YOUR INSTRUCTIONS:
Looking through the listing, how many of its lines hold the word "CRATESTAIN"? Answer with only the number.

GIVEN INFORMATION:

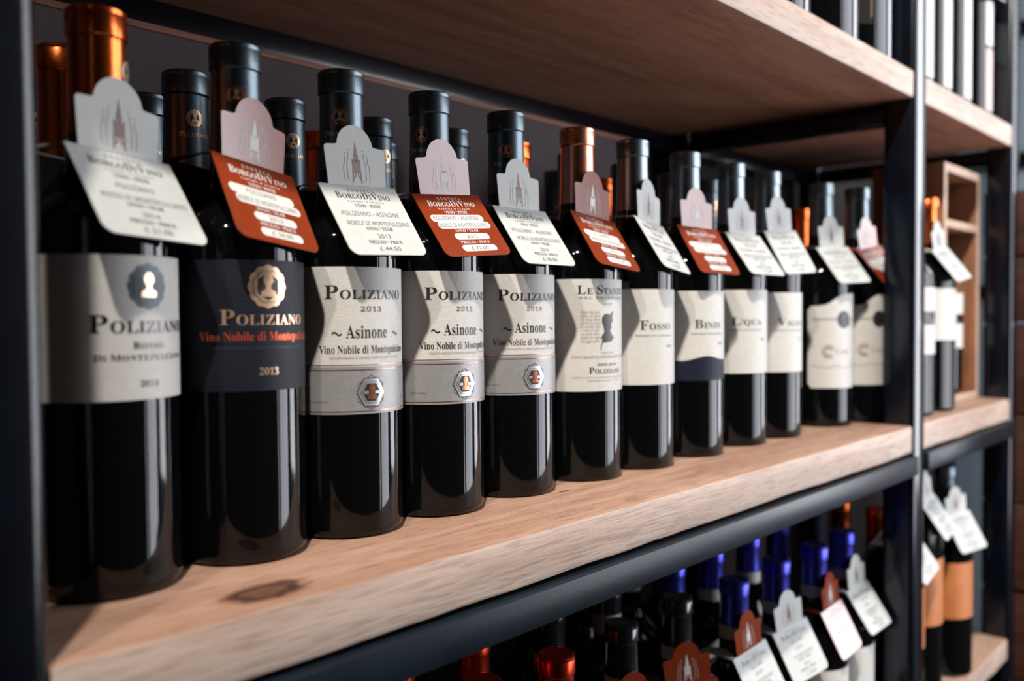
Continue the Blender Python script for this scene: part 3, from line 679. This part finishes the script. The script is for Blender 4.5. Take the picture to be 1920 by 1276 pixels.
def tower(p, m, m2):
    p.poly([(-0.0017, 0.0195), (0, 0.0285), (0.0017, 0.0195)], m, 0, 1)
    p.poly([(-0.0018, 0.0155), (-0.0018, 0.0198), (0.0018, 0.0198), (0.0018, 0.0155)], m, 0, 1)
    p.poly([(-0.0034, 0.0085), (-0.0034, 0.0160), (0.0034, 0.0160), (0.0034, 0.0085)], m, 0, 1)
    for x in (-0.0030, 0, 0.0030): p.poly([(x-0.0006, 0.0158), (x-0.0006, 0.0170), (x+0.0006, 0.0170), (x+0.0006, 0.0158)], m, 0, 1)
    for s in (-1, 1):
        p.stroke([(s*0.0034, 0.0090), (s*0.0031, 0.006), (s*0.0036, 0.002)], 0.0010, m); p.stroke([(s*0.0010, 0.0088), (s*0.0013, 0.006), (s*0.0030, 0.0045)], 0.0008, m)
        for k, (ox, zt) in enumerate(((0.0062, 0.0215), (0.0092, 0.0190))):
            p.stroke([(s*ox, zt), (s*(ox+0.0003), zt-0.004), (s*(ox+0.0016), zt-0.0075), (s*(ox+0.0013), 0.0045), (s*(ox+0.0003), 0.0030)], 0.00035, m2)
            p.stroke([(s*(ox-0.0009), zt+0.0012), (s*(ox+0.0004), zt+0.0014)], 0.0006, m2)
def P_tag_white(h1, h2, yr, pr):
    def fn():
        p = Print(); k = TAGINK
        p.text('ENOTECA', 0, -0.0056, 0.0025, INKGREY, width=0.022, space=1.6)
        borgo(p, k, -0.0112)
        p.text("SAPORI D'ITALIA", 0, -0.0142, 0.0015, INKGREY, width=0.030, space=1.5)
        p.text('VINO / WINE', 0, -0.0180, 0.0026, k, width=0.0215)
        p.text(h1, -0.001, -0.0250, 0.0033, PEN, font='hand', thin=-0.003, width=min(0.048, 0.0026*len(h1)))
        p.text(h2, 0.002, -0.0325, 0.0033, PEN, font='hand', thin=-0.003, width=min(0.052, 0.0026*len(h2)))
        p.text('ANNO / YEAR', 0.0, -0.0363, 0.0026, k, width=0.0225)
        p.text(yr, 0.001, -0.0425, 0.0034, PEN, font='hand', thin=-0.003, width=0.0105)
        p.text('PREZZO / PRICE', 0, -0.0468, 0.0026, k, width=0.028)
        p.text(pr, 0.001, -0.0523, 0.0034, PEN, font='hand', thin=-0.003, width=0.0175); return p.flat('print')
    return fn
def borgo(p, m, y):
    W = 0.0445; pcs = [('B', 1), ('ORGO', .74), ('D', 1), ('I', .74), ('V', 1), ('INO', .74)]
    tot = sum(flat_text(a, 'serif', -0.003)[2]*k for a, k in pcs)+0.1*(len(pcs)-1); x = -W/2; sx = W/tot
    for a, k in pcs:
        V, F, w = flat_text(a, 'serif', -0.003); p.add([(x+u*k*sx, y+v*k*0.0052) for u, v in V], F, m); x += (w*k+0.1)*sx
def P_tag_red(h1, h2, yr, pr):
    def fn():
        p = Print(); k = TAGPALE
        p.text('ENOTECA', 0, -0.0056, 0.0025, k, width=0.022, space=1.6); borgo(p, k, -0.0112)
        p.text("SAPORI D'ITALIA", 0, -0.0142, 0.0015, k, width=0.030, space=1.5)
        p.text('VINO / WINE', 0, -0.0180, 0.0026, k, width=0.0215)
        p.pill(-0.002, -0.0222, 0.050, 0.0062, k); p.pill(0.001, -0.0284, 0.050, 0.0062, k)
        p.text('ANNO / YEAR', 0, -0.0345, 0.0024, k, width=0.0225); p.pill(0.002, -0.0386, 0.033, 0.0056, k)
        p.text('PREZZO / PRICE', 0.002, -0.0447, 0.0024, k, width=0.028); p.pill(0.003, -0.0488, 0.033, 0.0056, k)
        for t, x, y, w in ((h1, -0.003, -0.0237, min(.044, .0026*len(h1))), (h2, 0.0, -0.0299, min(.046, .0026*len(h2))), (yr, 0.002, -0.0401, .0105), (pr, 0.003, -0.0503, .0165)):
            p.text(t, x, y, 0.0032, PEN, font='hand', thin=-0.003, width=w, layer=1)
        return p.flat('print')
    return fn
def P_crown(m, m2):
    def fn():
        p = Print(); tower(p, m, m2); return p.flat('tower_print')
    return fn
def price_tag(x, y, z, yaw, roll, pitch, red, label, group, text, mixed=False, lean=4):
    card = TAGRED if red else TAGWHITE; cm = TAGRED if (red or mixed) else TAGWHITE
    t = thing('price_tag', label, 'tag', (x, y, z), (0, R_(-roll), R_(yaw)), group); t.rotation_mode = 'XYZ'
    f = newobj('front_flap', cached(('flap', card.name), lambda: meshof('front_flap', plate_bm(flap_outline()), card)), t, None, (R_(-pitch), 0, 0))
    key = ('tagprint', red)+tuple(text)
    newobj('print', cached(key, (P_tag_red if red else P_tag_white)(*text)), f)
    c = newobj('crown', cached(('crown', cm.name), lambda: meshof('crown', plate_bm(crown_outline()), cm)), t, (0, -0.0003, 0), (R_(-lean), 0, 0))
    newobj('tower_print', cached(('tower', cm.name), P_crown(TAGPALE, TAGPALE) if cm is TAGRED else P_crown(TAGTOWER, INKGREY)), c)
    for sg in (-1, 1): newobj('side_strap', cached(('strap', card.name, sg), lambda: meshof('side_strap', strap_bm(sg), card)), t)
    newobj('back_flap', cached(('flap', card.name), None), t, (0, 0.037, 0), (R_(pitch+4), 0, 0), ).scale = (1, 1, 0.6)
    return t
GT = 'price tags hung on the front row of the middle board'
PA, ND = 'POLIZIANO - ASINONE', 'NOBILE DI MONTEPULCIANO'
def on(i, z=0.226): return FRONT[i-1][1], FRONT[i-1][2], ZB+z
TAGS = [
 (1, 13.7, -2.7, 35.4, .0026, -.0175, -.0016, 0, ('POLIZIANO', 'ROSSO DI MONTEPULCIANO', '2014', '£ 21.00'), 'white price tag on the nearest bottle, the one with the orange cap'),
 (2, 11.8, -6.2, 29.3, .0005, -.0167, .0030, 1, ('POLIZIANO', ND, '2013', '£ 34.00'), 'rust red price tag over the dark navy label'),
 (3, 1.3, 2.0, 33.9, -.0005, -.0166, -.0015, 0, (PA, ND, '2013', '£ 44.00'), 'white price tag reading 44.00 on the first hexagon-badged bottle'),
 (4, -1.5, 4.1, 36.0, -.0017, -.0177, .0001, 1, (PA, ND, '2012', '£ 70.00'), 'rust red price tag reading 70.00 on the middle hexagon-badged bottle'),
 (5, 1.0, -.2, 35.9, -.0035, -.0169, -.0030, 0, (PA, ND, '2010', '£ 98.00'), 'white price tag on the hexagon-badged bottle next to the salmon-capped one'),
 (6, .7, -5.5, 35.2, -.0015, -.0172, -.0023, 1, ('LE STANZE', 'ROSSO DI TOSCANA', '2012', '£ 42.00'), 'rust red price tag on the salmon-capped bottle'),
 (7, 9.0, -5.5, 33.5, -.0008, -.0182, -.0015, 0, (PA, ND, '2011', '£ 32.00'), 'white price tag on the FOSSO bottle'),
 (8, -7.1, -1.5, 32.8, -.0062, -.0172, -.0015, 1, ('LE STANZE', 'ROSSO DI TOSCANA', '2012', '£ 42.00'), 'rust red price tag above the deep blue wavy lower label'),
 (9, -6.1, -.9, 36.7, -.0068, -.0172, -.0024, 0, (PA, ND, '2011', '£ 32.00'), 'white price tag right after the one over the blue wavy label'),
 (10, -6.6, 3.4, 28.5, -.0050, -.0172, .0060, 0, (PA, ND, '2011', '£ 32.00'), 'white price tag on the last plain-labelled bottle before the wavy-topped labels'),
 (11, -12.8, 2.5, 36.4, -.0075, -.0173, -.0062, 0, (PA, ND, '2011', '£ 32.00'), 'white price tag above the nearer wavy-topped label'),
 (12, -5.5, 8.8, 37.1, -.0022, -.0161, -.0036, 1, ('LE STANZE', 'ROSSO DI TOSCANA', '2012', '£ 42.00'), 'rust red price tag with white boxes nearest the far steel post'),
]
for i, yw, rl, pt, dx, dy, dz, red, txt, lab in TAGS:
    x, y, z = on(i); price_tag(x+dx, y+dy, z+dz, yw, rl, pt, red, lab, GT, txt)
GW = ('ROSSO', 'DI MONTALCINO', '2012', '£ 18.00')
LT = [(.641, .4415, -.003, -22, 1, 33, 1, 0, 'red price tag with only its crown in view, on the first glossy black-capped bottle'),
 (.7360, .4460, -.004, -28, 3, 31, 1, 0, 'dark red price tag with a pale tower, on the second glossy black-capped bottle'),
 (.8320, .4335, .005, -2.6, 4.2, 27, 0, 1, 'white price tag with a pink crown on the lower board'),
 (.9285, .4360, .003, -8.9, 5, 27.9, 0, 0, 'large plain white price tag on the lower board'),
 (1.0180, .4275, .0045, 2.4, 1.4, 27.2, 1, 0, 'pinkish red price tag with white boxes on the lower board'),
 (1.1060, .4320, .0065, -1.1, 1.1, 34, 0, 0, 'white price tag on the lower board, nearest the far steel post')]
for x, y, dz, yw, rl, pt, red, mix, lab in LT: price_tag(x, y, ZB-0.43+.226+dz, yw, rl, pt, red, lab, 'price tags on the lower board', GW, bool(mix))
GN = 'price tags in the narrow bay'
price_tag(1.3555, .4145, ZB+.228, -1, 7.7, 36, 0, 'white price tag beside the pine crate', GN, GW)
price_tag(1.228, .4125, ZL2+.226, 2, 10, 32, 0, 'white price tag with a pink crown on the short lower board', GN, GW, True)
price_tag(1.310, .4140, ZL2+.266, 5, 7.3, 33, 0, 'white price tag on the cream-capped bottle', GN, GW)
price_tag(1.4005, .4025, ZL2+.232, -15.6, 2.6, 30, 0, 'white price tag above the big orange label', GN, GW)
for (x, k, lab0), w in zip(UPX, ('right behind the far post', 'second from the post', 'third from the post', 'at the outer end')):
    price_tag(x, .4125, ZB+.4315+.226, -4, 2, 33, 0, 'white price tag on the short upper board, '+w, GN, GW)

# ------------------------------------------------------------------ pine wine crate (open front) in the narrow bay
def cratebox(name, x0, x1, y0, y1, z0, z1, t):
    bm = box_bm(x0, x1, y0, y1, z0, z1, 0.001)
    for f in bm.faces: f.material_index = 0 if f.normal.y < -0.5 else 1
    return newobj(name, autosmooth(meshof(name, bm, [CRATEWOOD, CRATESTAIN])), t)
def pine_crate():
    x0, x1, y0, y1, z0, z1, th = 1.412, 1.590, 0.425, 0.530, ZB, ZB+0.358, 0.0125
    t = thing('wine_crate', 'upright open-fronted pine wine crate with one shelf, at the end of the narrow bay', 'crate', (0, 0, 0))
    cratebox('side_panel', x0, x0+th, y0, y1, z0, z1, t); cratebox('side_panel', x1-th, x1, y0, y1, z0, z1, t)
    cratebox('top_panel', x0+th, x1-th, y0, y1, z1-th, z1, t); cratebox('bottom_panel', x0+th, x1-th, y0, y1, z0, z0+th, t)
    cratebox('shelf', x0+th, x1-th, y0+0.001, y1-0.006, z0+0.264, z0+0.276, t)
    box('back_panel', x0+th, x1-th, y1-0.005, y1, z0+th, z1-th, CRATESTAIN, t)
pine_crate()

# ------------------------------------------------------------------ stack of dark crates past the rack's end
def crates():
    zs = [0.0, 0.42, 0.87, 1.32, 1.545]
    names = ['bottom dark wooden crate of the stack past the rack end', 'second dark wooden crate from the bottom of the stack past the rack end', 'third dark wooden crate from the bottom, level with the bottle bases', 'topmost dark wooden crate of the stack past the rack end']
    for i in range(4):
        z0, z1 = zs[i], zs[i+1]-0.001; x0, x1, y0, y1 = 1.69, 2.05, 0.16, 0.445
        t = thing('wooden_crate', names[i], 'crate', (0, 0, 0), (0, 0, 0), 'stacked dark crates')
        n = max(2, round((z1-z0)/0.15)); hgt = (z1-z0-0.002)/n
        for j in range(n):
            a = z0+0.001+j*hgt; b = a+hgt-0.004
            box('plank', x0, x0+0.012, y0, y1, a, b, DARKCRATE, t, 0.0015); box('plank', x1-0.012, x1, y0, y1, a, b, DARKCRATE, t, 0.0015)
            box('plank', x0+0.012, x1-0.012, y0, y0+0.012, a, b, DARKCRATE, t, 0.0015); box('plank', x0+0.012, x1-0.012, y1-0.012, y1, a, b, DARKCRATE, t, 0.0015)
        box('lid', x0+0.012, x1-0.012, y0+0.012, y1-0.012, z1-0.016, z1-0.004, DARKCRATE, t); box('bottom_panel', x0+0.012, x1-0.012, y0+0.012, y1-0.012, z0+0.001, z0+0.013, DARKCRATE, t)
crates()

# ------------------------------------------------------------------ ceiling spot lamps
def lamp(L, label, aim):
    L = Vector(L); d = (Vector(aim)-L).normalized(); H = L-d*0.09
    t = thing('spot_lamp', label, 'lamp', (H.x, H.y, 3.06), (0, 0, 0), 'black ceiling spot lamps')
    newobj('ceiling_plate', autosmooth(meshof('plate', lathe_bm([(0, 0), (0.045, 0), (0.045, -0.012), (0.042, -0.014), (0, -0.014)], 28), STEEL)), t)
    newobj('stem', autosmooth(meshof('stem', lathe_bm([(0, -0.012), (0.008, -0.014), (0.008, H.z-3.06+0.05), (0, H.z-3.06+0.05)], 14), STEEL)), t)
    newobj('lamp_head', autosmooth(meshof('head', lathe_bm([(0, 0.07), (0.03, 0.068), (0.048, 0.05), (0.056, -0.0), (0.060, -0.075), (0.057, -0.075), (0.05, 0.0), (0.02, 0.03), (0, 0.03)], 32), STEEL)), t, (0, 0, H.z-3.06), d.to_track_quat('-Z', 'Y').to_euler())
lamp((-0.32, -0.22, ZB+1.70), 'black ceiling spot lamp nearest the shelves', (1.3, 0.42, ZB))
lamp((-0.85, -0.24, ZB+1.70), 'black ceiling spot lamp near the left wall', (1.3, 0.42, ZB))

WRITTEN ANSWER:
2